The ship's 160,000 tonnes were cut and welded from several hundred thousand pieces of steel at the firm's shipyard in Finland while the Liberty's navigational, power and communication systems are all custom-made, non-standard systems that pull the very latest in technology together. Kulovaara claimed the ship's captain can control this giant ship using a joystick to within 10-15cm in space using GPS.

'The Liberty of the Seas is like combining a power station, a plane and a four-star hotel with a ship. It's extremely challenging but that's its charm really,' said Kulovaara.

According to Kulovaara, taking the record for the world's biggest passenger ship was never Royal Caribbean's ultimate goal. 'Building the biggest was never the sole purpose of the Freedom class but we just had so many ideas as to what we wanted on board that the ship's design just grew to accommodate this.'

One of the biggest challenges in the Liberty's design was having to deal with the sheer amount of water required to service not only the ship's washing, cooking and drinking needs but crucially all of the water-based entertainment activities. Surfing pools, waterparks and whirlpools all require huge volumes of water. This was one of the reasons for the ship's size, said Kulovaara.

An on-board surfing machine

'We wanted to take the pool decks to the next level in design.
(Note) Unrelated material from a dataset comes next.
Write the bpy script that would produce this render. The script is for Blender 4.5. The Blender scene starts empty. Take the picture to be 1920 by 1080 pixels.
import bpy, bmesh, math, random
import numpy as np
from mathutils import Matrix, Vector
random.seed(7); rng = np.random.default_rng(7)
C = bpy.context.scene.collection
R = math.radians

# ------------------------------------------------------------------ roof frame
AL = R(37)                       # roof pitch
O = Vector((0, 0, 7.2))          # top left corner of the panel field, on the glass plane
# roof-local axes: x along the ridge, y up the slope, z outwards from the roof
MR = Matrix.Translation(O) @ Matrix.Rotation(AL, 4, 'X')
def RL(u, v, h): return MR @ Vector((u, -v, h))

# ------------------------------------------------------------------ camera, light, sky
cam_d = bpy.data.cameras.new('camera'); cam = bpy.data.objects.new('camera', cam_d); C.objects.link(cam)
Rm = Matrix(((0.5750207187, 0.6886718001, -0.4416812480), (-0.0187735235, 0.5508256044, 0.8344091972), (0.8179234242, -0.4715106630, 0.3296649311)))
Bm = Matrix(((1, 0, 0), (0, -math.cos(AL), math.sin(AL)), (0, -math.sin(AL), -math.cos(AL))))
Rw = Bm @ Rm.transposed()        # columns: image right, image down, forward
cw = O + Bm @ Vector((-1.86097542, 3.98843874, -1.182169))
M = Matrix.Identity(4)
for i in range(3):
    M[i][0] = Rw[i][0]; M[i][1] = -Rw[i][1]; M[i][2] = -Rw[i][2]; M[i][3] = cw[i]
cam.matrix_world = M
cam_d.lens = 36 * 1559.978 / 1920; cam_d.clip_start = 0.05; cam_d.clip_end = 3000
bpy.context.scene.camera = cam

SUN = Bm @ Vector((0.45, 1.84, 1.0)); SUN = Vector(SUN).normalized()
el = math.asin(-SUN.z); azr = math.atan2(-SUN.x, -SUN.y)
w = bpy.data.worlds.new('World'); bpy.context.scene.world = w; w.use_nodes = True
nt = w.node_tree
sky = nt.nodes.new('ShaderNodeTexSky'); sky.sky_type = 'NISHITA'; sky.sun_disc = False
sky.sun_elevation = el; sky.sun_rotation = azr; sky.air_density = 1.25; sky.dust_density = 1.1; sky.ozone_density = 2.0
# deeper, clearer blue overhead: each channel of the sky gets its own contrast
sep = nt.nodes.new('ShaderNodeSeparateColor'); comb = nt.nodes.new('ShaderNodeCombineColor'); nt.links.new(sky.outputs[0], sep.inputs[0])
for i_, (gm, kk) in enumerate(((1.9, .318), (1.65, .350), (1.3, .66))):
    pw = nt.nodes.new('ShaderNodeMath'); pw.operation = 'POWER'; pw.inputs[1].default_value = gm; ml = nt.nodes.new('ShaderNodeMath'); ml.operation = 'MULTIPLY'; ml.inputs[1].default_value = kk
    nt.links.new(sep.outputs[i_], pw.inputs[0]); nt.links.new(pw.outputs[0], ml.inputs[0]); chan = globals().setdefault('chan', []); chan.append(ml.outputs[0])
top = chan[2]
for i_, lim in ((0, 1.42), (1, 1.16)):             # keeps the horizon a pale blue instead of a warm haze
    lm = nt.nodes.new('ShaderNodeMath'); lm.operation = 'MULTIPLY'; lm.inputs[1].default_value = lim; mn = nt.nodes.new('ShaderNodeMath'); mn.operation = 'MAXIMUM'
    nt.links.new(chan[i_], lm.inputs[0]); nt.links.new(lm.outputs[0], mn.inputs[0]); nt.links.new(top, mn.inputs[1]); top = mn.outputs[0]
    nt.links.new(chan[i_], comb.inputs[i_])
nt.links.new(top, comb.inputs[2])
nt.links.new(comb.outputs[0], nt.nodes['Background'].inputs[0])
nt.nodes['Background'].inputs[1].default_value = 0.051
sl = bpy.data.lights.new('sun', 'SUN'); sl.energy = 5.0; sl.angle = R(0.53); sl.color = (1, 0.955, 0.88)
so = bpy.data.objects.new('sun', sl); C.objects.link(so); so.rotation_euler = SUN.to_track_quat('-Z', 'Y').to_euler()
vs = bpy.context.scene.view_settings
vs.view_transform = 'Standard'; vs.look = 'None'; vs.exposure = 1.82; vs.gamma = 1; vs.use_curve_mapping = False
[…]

However, water is heavy and we needed larger ships to accommodate this. When you have this kind of weight you need reinforced structures underneath the pools, as well as extra machinery to pump the water,' he said.

The ship's design engineers also need to design around the sound of the pool's machinery so that the noise of the gigantic pumps was barely perceptible in the five-star restaurant only a deck below.

Water treatment on board the ship was also a major consideration. All the water the ship uses is treated to exceptionally pure quality before being pumped around the ship. Liberty takes on sea water and processes it through a desalination plant, where it is then pumped throughout the ship. 'It tells you much about the ship's complexity, that we take the sea water and produce close to 2,000 tonnes of water in a day, which is then purified and made into drinking water,' said Kulovaara. 'This is cutting-edge technology.'

These vast amounts of water are not just treated in one direction either. Each day all of the wastewater created by the ship's many passengers and facilities is then purified before being allowed back into the sea.

The ship's wastewater treatment plant combines all of the water flows from throughout the ship then treats it in two different stages. A bio-reactor cleans the water to a certain level before it is purified to what Kulovaara called 'near-bathing quality' using an advanced filtration machine.

The Liberty of the Seas is also an all-electric ship (see feature, page 20) in that its azimuth propulsion units are electrically driven by powerful 16MW electric motors, which can rotate with 360º freedom of movement, making the ship extremely manoeuvrable.

Gone, too, are the days when being on board a cruise liner in the middle of the ocean meant you were safely out of reach of business calls and relatives. The Freedom Class comes equipped with a communications system that links via satellite to the mainland, giving complete mobile coverage anywhere on the ship. Wireless internet access is also available on board — a trickier proposition than it might seem, according to Kulovaara.

'It's easy on shore to get all this wireless data coverage using cables, but via satellite link it's a lot trickier. The aerospace industry has tried this before but couldn't really manage it like we do and it is now standard issue on these ships.'

The Liberty of the Seas is also running tests of RFID on board, as a feasibility study to see how this can benefit its passengers. Children left to run wild in the ship's many play areas are fitted with RFID-tagged wristbands, so their movements can be tracked wherever they are.

Royal Caribbean has a long and distinguished cruise liner heritage. Its first ship in 1968 could accommodate only 400. 'Every generation is 30-40 per cent larger than the previous generation — its an evolutionary development,' said Kulovaara. 'The complexity of these massive projects is how to handle all of the different elements — such as the mass volume of the internal machinery — and put it together in a harmonised manner in a relatively short timeframe.'

With the third and final vessel of the series, Independence of the Seas, scheduled for delivery in 2008, Royal Caribbean looks to be upping the stakes in the cruise ship industry.

If it can show cruise holidays can be more than cabarets, 'all-you-can-eat' buffets and deck quoits, it could also prove that bigger really is better.